▸ What is expected:
Take the listing from its first line through the line that contains "YAW, PITCH, ROLL" and please retype those lines exactly, leaving out the pictures.

▸ Data segment:
-=-=-=-=-

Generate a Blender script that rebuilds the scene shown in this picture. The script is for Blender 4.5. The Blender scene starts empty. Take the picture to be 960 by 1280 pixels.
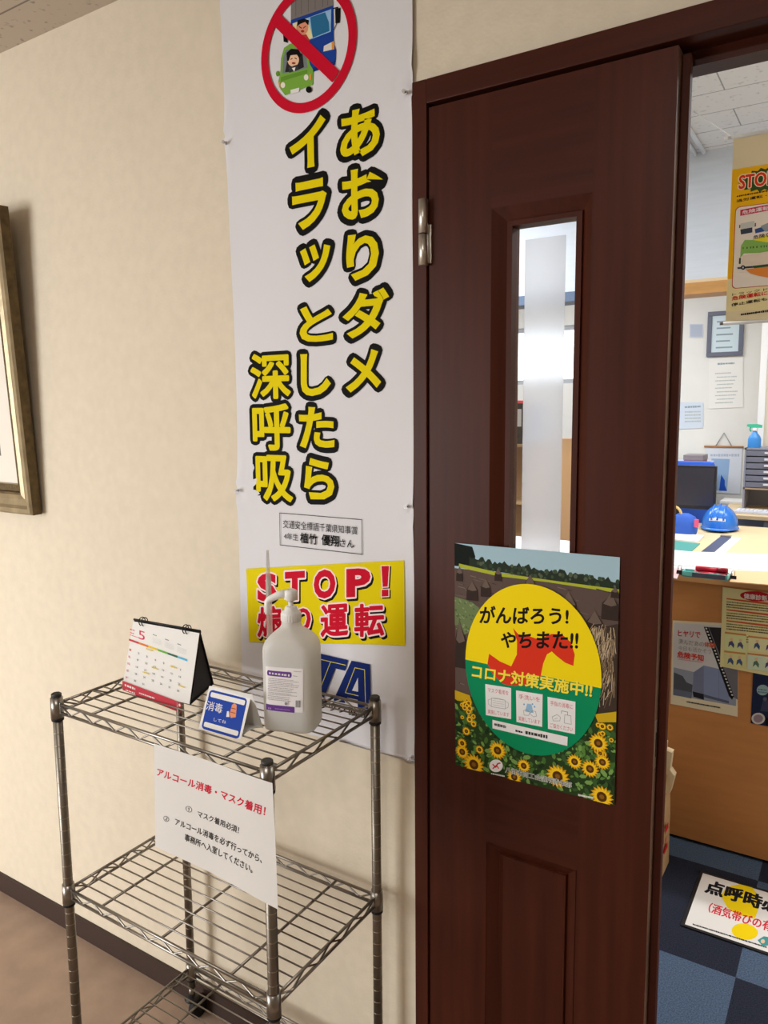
import bpy, bmesh, math, random
import numpy as np
from mathutils import Vector, Matrix
from mathutils.geometry import tessellate_polygon

random.seed(7)
sc = bpy.context.scene
col = sc.collection
PI = math.pi

# ------------------------------------------------------------------ camera
F_PX, OX, OY = 946.5, -1.9, -15.0
CAM = Vector((0.6966, -1.2161, 1.4860))
YAW, PITCH, ROLL = -0.56862, 0.12025, -0.00884


def cam_axes():
    sy, cy, sp, cp = math.sin(YAW), math.cos(YAW), math.sin(PITCH), math.cos(PITCH)
    fwd = Vector((sy * cp, cy * cp, -sp))
    right = Vector((cy, -sy, 0))
    up = right.cross(fwd)
    cr, sr = math.cos(ROLL), math.sin(ROLL)
    return cr * right + sr * up, -sr * right + cr * up, fwd


RIGHT, UP, FWD = cam_axes()
cd = bpy.data.cameras.new('camera')
cd.sensor_fit = 'VERTICAL'
cd.sensor_height = 36.0
cd.lens = F_PX / 1280 * 36.0
cd.shift_x = -OX / 1280
cd.shift_y = OY / 1280
cd.clip_start = 0.02
cam = bpy.data.objects.new('camera', cd)
col.objects.link(cam)
M3 = Matrix((RIGHT, UP, -FWD)).transposed()
cam.matrix_world = Matrix.Translation(CAM) @ M3.to_4x4()
sc.camera = cam

# ------------------------------------------------------------------ world, lights, exposure
sc.view_settings.view_transform = 'Standard'
sc.view_settings.look = 'None'
sc.view_settings.gamma = 1.0
sc.view_settings.use_curve_mapping = False
sc.view_settings.exposure = 0.0
world = bpy.data.worlds.new('daylight')
sc.world = world
world.use_nodes = True
world.node_tree.nodes['Background'].inputs[0].default_value = (0.86, 0.93, 1.0, 1)
world.node_tree.nodes['Background'].inputs[1].default_value = 3.6
sc.cycles.use_denoising = True


def area(name, loc, aim, sx, sy, power, color):
    l = bpy.data.lights.new(name, 'AREA')
    l.shape = 'RECTANGLE'
    l.size, l.size_y, l.energy, l.color = sx, sy, power, color
    o = bpy.data.objects.new(name, l)
    col.objects.link(o)
    o.location = loc
    o.rotation_euler = (Vector(aim) - Vector(loc)).to_track_quat('-Z', 'Y').to_euler()
    return o


# lobby: two ceiling lamps and the daylight of the entrance behind the photographer, at the left
area('lobby_ceiling_lamp', (0.35, -1.55, 2.37), (0.35, -1.55, 0), 0.30, 0.30, 12, (1.0, 0.955, 0.89))
area('lobby_ceiling_lamp', (-2.3, -1.9, 2.37), (-2.3, -1.9, 0), 0.7, 0.7, 2, (1.0, 0.955, 0.89))
e_ = area('entrance_daylight', (-2.5, -3.16, 1.10), (-1.9, 0, 0.35), 1.5, 1.7, 40, (1.0, 0.985, 0.96))
e_.data.spread = math.radians(120)
# office: rows of ceiling fluorescents beyond the soffit, daylight from the far window
area('office_fluorescent_lamp', (0.5, 3.5, 2.58), (0.5, 3.5, 0), 2.4, 0.5, 42, (0.93, 0.96, 1.0))
area('office_fluorescent_lamp', (-1.6, 4.4, 2.58), (-1.6, 4.4, 0), 2.0, 0.5, 36, (0.93, 0.96, 1.0))
area('counter_fill_light', (1.75, 1.75, 2.58), (1.75, 1.75, 0), 1.2, 0.3, 36, (0.95, 0.97, 1.0))  # added fill light, out of view, to brighten the soffit
area('counter_fill_light', (-1.35, 1.75, 2.58), (-1.35, 1.75, 0), 1.2, 0.3, 48, (0.95, 0.97, 1.0))  # its added twin on the left, also brightens the frosted door strip
area('entry_fill_light', (1.9, 0.8, 2.58), (1.9, 0.8, 0), 0.9, 0.4, 19, (1.0, 0.97, 0.92))  # added fill light to lift the counter front, no fixture of the place

# ------------------------------------------------------------------ helpers
def lin(r, g, b):
    return tuple(((c / 255) / 12.92 if c / 255 <= 0.04045 else ((c / 255 + 0.055) / 1.055) ** 2.4) for c in (r, g, b)) + (1,)


MATS = {}


def mat(name, rgb, rough=0.5, metal=0.0, spec=0.5, noise=None, bump=None, trans=0.0, ior=1.45, emit=0.0, coat=0.0):
    """noise = (scale, amount, stretch xyz) mottles the colour; bump = (scale, strength)."""
    if name in MATS:
        return MATS[name]
    m = bpy.data.materials.new(name)
    m.use_nodes = True
    nt = m.node_tree
    b = nt.nodes['Principled BSDF']
    c = lin(*rgb)
    b.inputs['Base Color'].default_value = c
    b.inputs['Roughness'].default_value = rough
    b.inputs['Metallic'].default_value = metal
    b.inputs['Specular IOR Level'].default_value = spec
    b.inputs['Transmission Weight'].default_value = trans
    b.inputs['IOR'].default_value = ior
    b.inputs['Coat Weight'].default_value = coat
    tc = nt.nodes.new('ShaderNodeTexCoord')
    if noise:
        mp = nt.nodes.new('ShaderNodeMapping')
        mp.inputs['Scale'].default_value = noise[2] if len(noise) > 2 else (1, 1, 1)
        n = nt.nodes.new('ShaderNodeTexNoise')
        n.inputs['Scale'].default_value = noise[0]
        n.inputs['Detail'].default_value = 6
        r = nt.nodes.new('ShaderNodeValToRGB')
        a = noise[1]
        r.color_ramp.elements[0].position = 0.3
        r.color_ramp.elements[1].position = 0.7
        r.color_ramp.elements[0].color = tuple(max(0, x * (1 - a)) for x in c[:3]) + (1,)
        r.color_ramp.elements[1].color = tuple(min(1, x * (1 + a)) for x in c[:3]) + (1,)
        nt.links.new(tc.outputs['Object'], mp.inputs[0])
        nt.links.new(mp.outputs[0], n.inputs['Vector'])
        nt.links.new(n.outputs[0], r.inputs[0])
        nt.links.new(r.outputs[0], b.inputs['Base Color'])
    if bump:
        n2 = nt.nodes.new('ShaderNodeTexNoise')
        n2.inputs['Scale'].default_value = bump[0]
        n2.inputs['Detail'].default_value = 4
        bp = nt.nodes.new('ShaderNodeBump')
        bp.inputs['Strength'].default_value = bump[1]
        bp.inputs['Distance'].default_value = 0.004
        nt.links.new(tc.outputs['Object'], n2.inputs['Vector'])
        nt.links.new(n2.outputs[0], bp.inputs['Height'])
        nt.links.new(bp.outputs[0], b.inputs['Normal'])
    if emit:
        b.inputs['Emission Color'].default_value = c
        b.inputs['Emission Strength'].default_value = emit
    MATS[name] = m
    return m


def ink(r, g, b):
    return mat('ink_%d_%d_%d' % (r, g, b), (r, g, b), 0.6, spec=0.08)


def tile_ceiling(name, rgb, tx, ty, ox=0.0, oy=0.0, speck=0.55):
    """Speckled mineral fibre tiles with thin seams."""
    m = mat(name, rgb, 0.9, spec=0.1)
    nt = m.node_tree
    b = nt.nodes['Principled BSDF']
    tc = nt.nodes.new('ShaderNodeTexCoord')
    mp = nt.nodes.new('ShaderNodeMapping')
    mp.inputs['Location'].default_value = (ox, oy, 0)
    br = nt.nodes.new('ShaderNodeTexBrick')
    br.offset = 0.5
    c = lin(*rgb)
    br.inputs['Color1'].default_value = c
    br.inputs['Color2'].default_value = tuple(x * 0.98 for x in c[:3]) + (1,)
    br.inputs['Mortar'].default_value = tuple(x * 0.45 for x in c[:3]) + (1,)
    br.inputs['Scale'].default_value = 1.0
    br.inputs['Mortar Size'].default_value = 0.0025
    br.inputs['Brick Width'].default_value = tx
    br.inputs['Row Height'].default_value = ty
    n = nt.nodes.new('ShaderNodeTexNoise')
    n.inputs['Scale'].default_value = 45
    n.inputs['Detail'].default_value = 3
    r = nt.nodes.new('ShaderNodeValToRGB')
    r.color_ramp.elements[0].position = 0.30
    r.color_ramp.elements[0].color = (speck, speck, speck, 1)
    r.color_ramp.elements[1].position = 0.40
    r.color_ramp.elements[1].color = (1, 1, 1, 1)
    mx = nt.nodes.new('ShaderNodeMix')
    mx.data_type = 'RGBA'
    mx.blend_type = 'MULTIPLY'
    mx.inputs[0].default_value = 1.0
    nt.links.new(tc.outputs['Object'], mp.inputs[0])
    nt.links.new(mp.outputs[0], br.inputs['Vector'])
    nt.links.new(tc.outputs['Object'], n.inputs['Vector'])
    nt.links.new(n.outputs[0], r.inputs[0])
    nt.links.new(br.outputs['Color'], mx.inputs[6])
    nt.links.new(r.outputs[0], mx.inputs[7])
    nt.links.new(mx.outputs[2], b.inputs['Base Color'])
    return m


def carpet_mat():
    m = mat('carpet_tiles', (60, 75, 105), 0.95, spec=0.05, bump=(400, 0.6))
    nt = m.node_tree
    b = nt.nodes['Principled BSDF']
    tc = nt.nodes.new('ShaderNodeTexCoord')
    mp = nt.nodes.new('ShaderNodeMapping')
    s = 1 / 0.48
    mp.inputs['Scale'].default_value = (s, s, s)
    mp.inputs['Location'].default_value = (-0.488 * s, -0.806 * s, 0.5)
    ch = nt.nodes.new('ShaderNodeTexChecker')
    ch.inputs['Scale'].default_value = 1.0
    ch.inputs['Color1'].default_value = lin(45, 48, 60)
    ch.inputs['Color2'].default_value = lin(82, 98, 120)
    n = nt.nodes.new('ShaderNodeTexNoise')
    n.inputs['Scale'].default_value = 260
    n.inputs['Detail'].default_value = 5
    r = nt.nodes.new('ShaderNodeValToRGB')
    r.color_ramp.elements[0].position = 0.3
    r.color_ramp.elements[0].color = (0.6, 0.6, 0.6, 1)
    r.color_ramp.elements[1].position = 0.7
    r.color_ramp.elements[1].color = (1.3, 1.3, 1.3, 1)
    mx = nt.nodes.new('ShaderNodeMix')
    mx.data_type = 'RGBA'
    mx.blend_type = 'MULTIPLY'
    mx.inputs[0].default_value = 1.0
    nt.links.new(tc.outputs['Object'], mp.inputs[0])
    nt.links.new(mp.outputs[0], ch.inputs['Vector'])
    nt.links.new(tc.outputs['Object'], n.inputs['Vector'])
    nt.links.new(n.outputs[0], r.inputs[0])
    nt.links.new(ch.outputs['Color'], mx.inputs[6])
    nt.links.new(r.outputs[0], mx.inputs[7])
    nt.links.new(mx.outputs[2], b.inputs['Base Color'])
    return m


def clear_glass(name, tint=(1, 1, 1, 1), gloss=0.12, frost=0.0):
    """Thin pane: mostly see-through with a weak mirror reflection; frost adds a milky film."""
    if name in MATS:
        return MATS[name]
    m = bpy.data.materials.new(name)
    m.use_nodes = True
    nt = m.node_tree
    nt.nodes.clear()
    out = nt.nodes.new('ShaderNodeOutputMaterial')
    tr = nt.nodes.new('ShaderNodeBsdfTransparent')
    tr.inputs[0].default_value = tint
    gl = nt.nodes.new('ShaderNodeBsdfGlossy')
    gl.inputs['Roughness'].default_value = 0.03
    mx = nt.nodes.new('ShaderNodeMixShader')
    mx.inputs[0].default_value = gloss
    nt.links.new(tr.outputs[0], mx.inputs[1])
    nt.links.new(gl.outputs[0], mx.inputs[2])
    last = mx
    if frost:
        tl = nt.nodes.new('ShaderNodeBsdfTranslucent')
        tl.inputs[0].default_value = (0.95, 0.97, 1.0, 1)
        rf = nt.nodes.new('ShaderNodeBsdfRefraction')
        rf.inputs['Roughness'].default_value = 0.22
        rf.inputs['IOR'].default_value = 1.2
        ma = nt.nodes.new('ShaderNodeMixShader')
        ma.inputs[0].default_value = 0.5
        nt.links.new(rf.outputs[0], ma.inputs[1])
        nt.links.new(tl.outputs[0], ma.inputs[2])
        tl = ma
        m2 = nt.nodes.new('ShaderNodeMixShader')
        m2.inputs[0].default_value = frost
        nt.links.new(mx.outputs[0], m2.inputs[1])
        nt.links.new(tl.outputs[0], m2.inputs[2])
        last = m2
    nt.links.new(last.outputs[0], out.inputs[0])
    MATS[name] = m
    return m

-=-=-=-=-

▸ Solution for this problem:
Generate a Blender script that rebuilds the scene shown in this picture. The script is for Blender 4.5. The Blender scene starts empty. Take the picture to be 960 by 1280 pixels.
import bpy, bmesh, math, random
import numpy as np
from mathutils import Vector, Matrix
from mathutils.geometry import tessellate_polygon

random.seed(7)
sc = bpy.context.scene
col = sc.collection
PI = math.pi

# ------------------------------------------------------------------ camera
F_PX, OX, OY = 946.5, -1.9, -15.0
CAM = Vector((0.6966, -1.2161, 1.4860))
YAW, PITCH, ROLL = -0.56862, 0.12025, -0.00884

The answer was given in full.